The chocolate industry is worth over $100 billion, per Insider, which also reports that the industry intentionally outproduces demand to keep prices cheap. That's good news for customers right now, but the industry might need to make some serious cutbacks in the next decade if it wants to survive the effects of climate change. The global climate crisis is expected to devastate the food supply, threatening such beloved staples as corn, potatoes, and yes, even chocolate.

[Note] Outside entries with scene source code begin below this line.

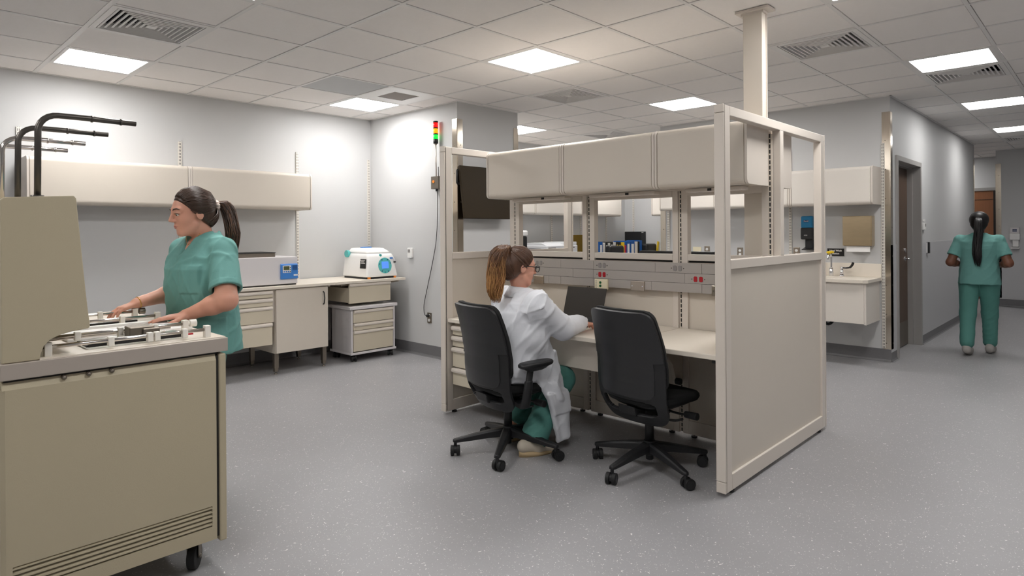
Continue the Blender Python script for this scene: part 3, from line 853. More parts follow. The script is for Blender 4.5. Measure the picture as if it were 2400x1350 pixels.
# ================================================================== workstation island
IX0, IX1 = 3.10, 4.62
SX0, SX1 = 3.835, 3.885
YR0, YR1 = 1.447, 1.497
YL0, YL1 = 3.645, 3.695
PH = 2.018
def end_panel(t, y0, y1, outer):
    """framed partition across x, open windows above, recessed panel below"""
    f = MB()
    f.box(IX0, IX0 + .06, y0, y1, .022, PH).box(IX1 - .06, IX1, y0, y1, .022, PH)
    f.box(IX0 + .06, IX1 - .06, y0, y1, .022, .105).box(IX0 + .06, IX1 - .06, y0, y1, 1.168, 1.218).box(IX0 + .06, IX1 - .06, y0, y1, 1.968, PH)
    f.box(3.842, 3.893, y0, y1, 1.218, 1.968)
    f.build('frame', 'lam_edge', t, bevel=.003)
    ym = (y0 + y1) / 2
    B(IX0 + .055, IX1 - .055, ym - .012, ym + .012, .10, 1.172).build('infill_panel', 'lam', t)
    for (xa, xb) in ((IX0 - .019, IX0 - .007), (IX1 + .007, IX1 + .019)):
        m = MB(); m.box(xa, xb, y0 - .001, y1 + .001, .022, .078); m.box(xa, xb, y0 - .001, y1 + .001, .08, PH - .042); m.box(xa, xb, y0 - .001, y1 + .001, PH - .040, PH + .003)
        m.build('edge_trim', 'lam_edge', t, bevel=.003)
        B(min(xa, xb) + (.011 if xa < 3.5 else -.008), max(xa, xb) + (.008 if xa < 3.5 else -.011), y0 + .003, y1 - .003, .03, PH - .01).build('slot_strip', 'gap', t)
    for x in (IX0 + .09, IX1 - .09):
        m = MB(); m.cyl((x, ym, 0), (x, ym, .012), .02, 14); m.cyl((x, ym, .01), (x, ym, .024), .006, 8); m.build('leveler_foot', 'black', t)
t = thing('partition_panel', 'nearest end wall of the island, tall beige frame with open windows and a recessed lower panel', 'partition', (3.86, 1.47, 0), 0, 'island end partitions')
end_panel(t, YR0, YR1, -1)
t = thing('partition_panel', 'left end wall of the island beside the signal light, beige frame with open window', 'partition', (3.86, 3.67, 0), 0, 'island end partitions')
end_panel(t, YL0, YL1, 1)
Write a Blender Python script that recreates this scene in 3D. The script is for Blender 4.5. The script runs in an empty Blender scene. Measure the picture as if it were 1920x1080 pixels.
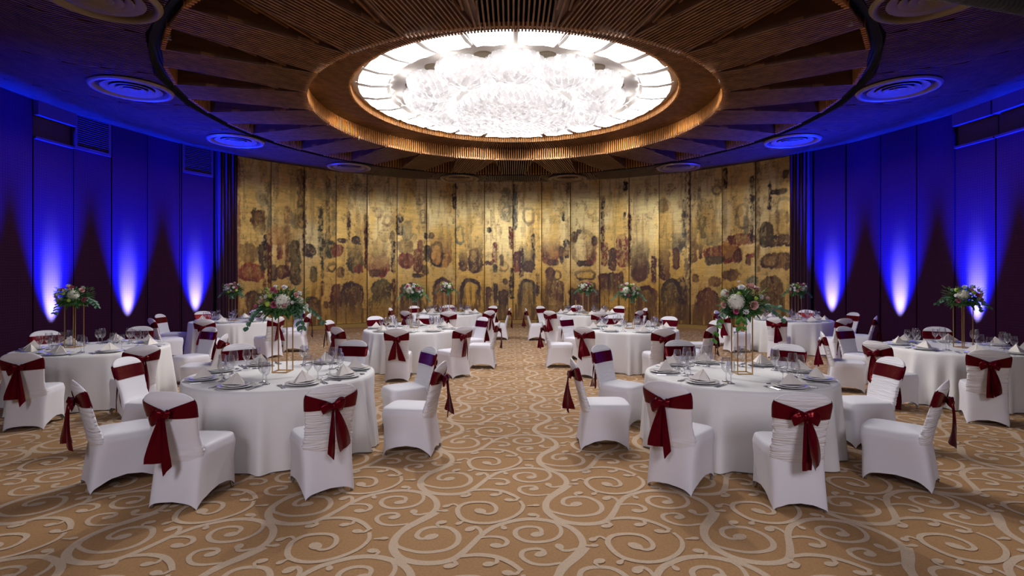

Cacao can only grow in a certain climate

Chocolate is made from the seeds of the cacao tree, which is native to the Amazon rainforest, per JSTOR. Today, it is one of the most important crops in the tropics, partially because it can't grow anywhere else. According to the National Oceanic and Atmospheric Administration (NOAA), cacao can only grow within 20 latitudinal degrees of the equator. Lands within this range include Côte d'Ivoire and Ghana, which together produce over 50% of the world's chocolate. These tropical latitudes are characterized by consistently warm weather, high humidity, and nutrient-rich soil. However, they are now experiencing dramatic increases in temperature that could threaten cacao farming.

NOAA notes that high temperatures aren't the real concern here, but rather a loss of moisture. As the weather heats up, more water will evaporate from soil and plants, drying out the climate, and that's when cacao trees will really start to suffer. According to a 2011 study by the International Center for Tropical Agriculture, farmers could experience a significant decline in cacao production as early as 2030. 

There is some cause for hope, though, as JSTOR cites a 2021 study by Peruvian ecologists showing that wild cacao trees could fare well in the future even if cacao farms fail. However, domesticating those wild crops and preventing them from facing the same fate as current farms won't be easy. While nobody wants to admit it, our love of chocolate might start to go unrequited sooner than we thought.